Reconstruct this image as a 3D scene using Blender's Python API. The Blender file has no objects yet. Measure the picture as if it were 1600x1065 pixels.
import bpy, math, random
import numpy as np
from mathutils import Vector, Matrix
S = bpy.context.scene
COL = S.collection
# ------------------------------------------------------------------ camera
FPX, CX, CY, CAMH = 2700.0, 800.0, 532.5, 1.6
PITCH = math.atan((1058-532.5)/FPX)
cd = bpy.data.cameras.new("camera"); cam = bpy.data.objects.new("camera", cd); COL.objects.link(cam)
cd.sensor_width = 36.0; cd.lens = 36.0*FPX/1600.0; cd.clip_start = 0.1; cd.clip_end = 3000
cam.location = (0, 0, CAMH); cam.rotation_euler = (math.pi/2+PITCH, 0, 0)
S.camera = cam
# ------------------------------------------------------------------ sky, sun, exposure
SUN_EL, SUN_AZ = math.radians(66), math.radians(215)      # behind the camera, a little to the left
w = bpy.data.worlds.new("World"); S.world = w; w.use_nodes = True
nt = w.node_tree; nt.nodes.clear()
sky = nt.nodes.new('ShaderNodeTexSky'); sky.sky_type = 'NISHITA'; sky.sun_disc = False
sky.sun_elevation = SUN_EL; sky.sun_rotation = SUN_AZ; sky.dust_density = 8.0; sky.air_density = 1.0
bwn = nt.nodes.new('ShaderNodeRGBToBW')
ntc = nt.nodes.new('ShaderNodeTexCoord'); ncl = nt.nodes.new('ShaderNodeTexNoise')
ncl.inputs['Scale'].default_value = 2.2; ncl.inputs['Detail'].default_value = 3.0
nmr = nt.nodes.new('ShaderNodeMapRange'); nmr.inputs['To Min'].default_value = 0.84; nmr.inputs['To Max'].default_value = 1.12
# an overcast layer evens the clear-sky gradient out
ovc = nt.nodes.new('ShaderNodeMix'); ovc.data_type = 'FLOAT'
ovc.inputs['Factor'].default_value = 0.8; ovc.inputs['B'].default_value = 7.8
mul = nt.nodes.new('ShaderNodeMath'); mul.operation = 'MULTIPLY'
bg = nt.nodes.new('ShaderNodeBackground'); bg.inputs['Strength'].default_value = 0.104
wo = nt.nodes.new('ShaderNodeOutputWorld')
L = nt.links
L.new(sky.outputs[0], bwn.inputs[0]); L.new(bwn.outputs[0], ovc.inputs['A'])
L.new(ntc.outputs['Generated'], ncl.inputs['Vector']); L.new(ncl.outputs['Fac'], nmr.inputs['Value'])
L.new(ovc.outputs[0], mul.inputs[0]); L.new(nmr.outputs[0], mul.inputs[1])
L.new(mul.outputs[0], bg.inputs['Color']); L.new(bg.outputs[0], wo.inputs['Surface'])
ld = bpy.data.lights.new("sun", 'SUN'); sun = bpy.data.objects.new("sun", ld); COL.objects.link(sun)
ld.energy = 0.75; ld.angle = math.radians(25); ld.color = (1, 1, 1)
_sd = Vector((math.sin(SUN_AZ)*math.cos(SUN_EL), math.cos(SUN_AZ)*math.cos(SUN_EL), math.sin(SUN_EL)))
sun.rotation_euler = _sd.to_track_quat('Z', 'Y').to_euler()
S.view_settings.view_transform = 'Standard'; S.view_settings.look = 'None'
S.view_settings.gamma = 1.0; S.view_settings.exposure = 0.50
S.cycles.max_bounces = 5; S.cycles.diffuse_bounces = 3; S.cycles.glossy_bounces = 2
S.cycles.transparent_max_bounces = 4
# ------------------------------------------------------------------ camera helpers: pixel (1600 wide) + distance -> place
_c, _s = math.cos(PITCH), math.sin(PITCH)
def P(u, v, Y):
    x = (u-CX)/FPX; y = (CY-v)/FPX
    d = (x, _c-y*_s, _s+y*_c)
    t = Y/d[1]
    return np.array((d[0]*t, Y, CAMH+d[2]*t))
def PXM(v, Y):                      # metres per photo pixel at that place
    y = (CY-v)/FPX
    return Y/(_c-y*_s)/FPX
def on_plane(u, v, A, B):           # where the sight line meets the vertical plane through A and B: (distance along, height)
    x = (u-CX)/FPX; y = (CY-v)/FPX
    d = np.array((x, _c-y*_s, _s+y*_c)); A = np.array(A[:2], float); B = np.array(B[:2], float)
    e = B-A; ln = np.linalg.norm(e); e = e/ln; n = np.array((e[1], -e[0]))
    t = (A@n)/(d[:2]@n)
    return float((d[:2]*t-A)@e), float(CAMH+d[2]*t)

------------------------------

Work required
Extract the complete data, matching each line exactly.

Response to this exercise
Reconstruct this image as a 3D scene using Blender's Python API. The Blender file has no objects yet. Measure the picture as if it were 1600x1065 pixels.
import bpy, math, random
import numpy as np
from mathutils import Vector, Matrix
S = bpy.context.scene
COL = S.collection
# ------------------------------------------------------------------ camera
FPX, CX, CY, CAMH = 2700.0, 800.0, 532.5, 1.6
PITCH = math.atan((1058-532.5)/FPX)
cd = bpy.data.cameras.new("camera"); cam = bpy.data.objects.new("camera", cd); COL.objects.link(cam)
cd.sensor_width = 36.0; cd.lens = 36.0*FPX/1600.0; cd.clip_start = 0.1; cd.clip_end = 3000
cam.location = (0, 0, CAMH); cam.rotation_euler = (math.pi/2+PITCH, 0, 0)
S.camera = cam
# ------------------------------------------------------------------ sky, sun, exposure
SUN_EL, SUN_AZ = math.radians(66), math.radians(215)      # behind the camera, a little to the left
w = bpy.data.worlds.new("World"); S.world = w; w.use_nodes = True
nt = w.node_tree; nt.nodes.clear()
sky = nt.nodes.new('ShaderNodeTexSky'); sky.sky_type = 'NISHITA'; sky.sun_disc = False
sky.sun_elevation = SUN_EL; sky.sun_rotation = SUN_AZ; sky.dust_density = 8.0; sky.air_density = 1.0
bwn = nt.nodes.new('ShaderNodeRGBToBW')
ntc = nt.nodes.new('ShaderNodeTexCoord'); ncl = nt.nodes.new('ShaderNodeTexNoise')
ncl.inputs['Scale'].default_value = 2.2; ncl.inputs['Detail'].default_value = 3.0
nmr = nt.nodes.new('ShaderNodeMapRange'); nmr.inputs['To Min'].default_value = 0.84; nmr.inputs['To Max'].default_value = 1.12
# an overcast layer evens the clear-sky gradient out
ovc = nt.nodes.new('ShaderNodeMix'); ovc.data_type = 'FLOAT'
ovc.inputs['Factor'].default_value = 0.8; ovc.inputs['B'].default_value = 7.8
mul = nt.nodes.new('ShaderNodeMath'); mul.operation = 'MULTIPLY'
bg = nt.nodes.new('ShaderNodeBackground'); bg.inputs['Strength'].default_value = 0.104
wo = nt.nodes.new('ShaderNodeOutputWorld')
L = nt.links
L.new(sky.outputs[0], bwn.inputs[0]); L.new(bwn.outputs[0], ovc.inputs['A'])
L.new(ntc.outputs['Generated'], ncl.inputs['Vector']); L.new(ncl.outputs['Fac'], nmr.inputs['Value'])
L.new(ovc.outputs[0], mul.inputs[0]); L.new(nmr.outputs[0], mul.inputs[1])
L.new(mul.outputs[0], bg.inputs['Color']); L.new(bg.outputs[0], wo.inputs['Surface'])
ld = bpy.data.lights.new("sun", 'SUN'); sun = bpy.data.objects.new("sun", ld); COL.objects.link(sun)
ld.energy = 0.75; ld.angle = math.radians(25); ld.color = (1, 1, 1)
_sd = Vector((math.sin(SUN_AZ)*math.cos(SUN_EL), math.cos(SUN_AZ)*math.cos(SUN_EL), math.sin(SUN_EL)))
sun.rotation_euler = _sd.to_track_quat('Z', 'Y').to_euler()
S.view_settings.view_transform = 'Standard'; S.view_settings.look = 'None'
S.view_settings.gamma = 1.0; S.view_settings.exposure = 0.50
S.cycles.max_bounces = 5; S.cycles.diffuse_bounces = 3; S.cycles.glossy_bounces = 2
S.cycles.transparent_max_bounces = 4
# ------------------------------------------------------------------ camera helpers: pixel (1600 wide) + distance -> place
_c, _s = math.cos(PITCH), math.sin(PITCH)
def P(u, v, Y):
    x = (u-CX)/FPX; y = (CY-v)/FPX
    d = (x, _c-y*_s, _s+y*_c)
    t = Y/d[1]
    return np.array((d[0]*t, Y, CAMH+d[2]*t))
def PXM(v, Y):                      # metres per photo pixel at that place
    y = (CY-v)/FPX
    return Y/(_c-y*_s)/FPX
def on_plane(u, v, A, B):           # where the sight line meets the vertical plane through A and B: (distance along, height)
    x = (u-CX)/FPX; y = (CY-v)/FPX
    d = np.array((x, _c-y*_s, _s+y*_c)); A = np.array(A[:2], float); B = np.array(B[:2], float)
    e = B-A; ln = np.linalg.norm(e); e = e/ln; n = np.array((e[1], -e[0]))
    t = (A@n)/(d[:2]@n)
    return float((d[:2]*t-A)@e), float(CAMH+d[2]*t)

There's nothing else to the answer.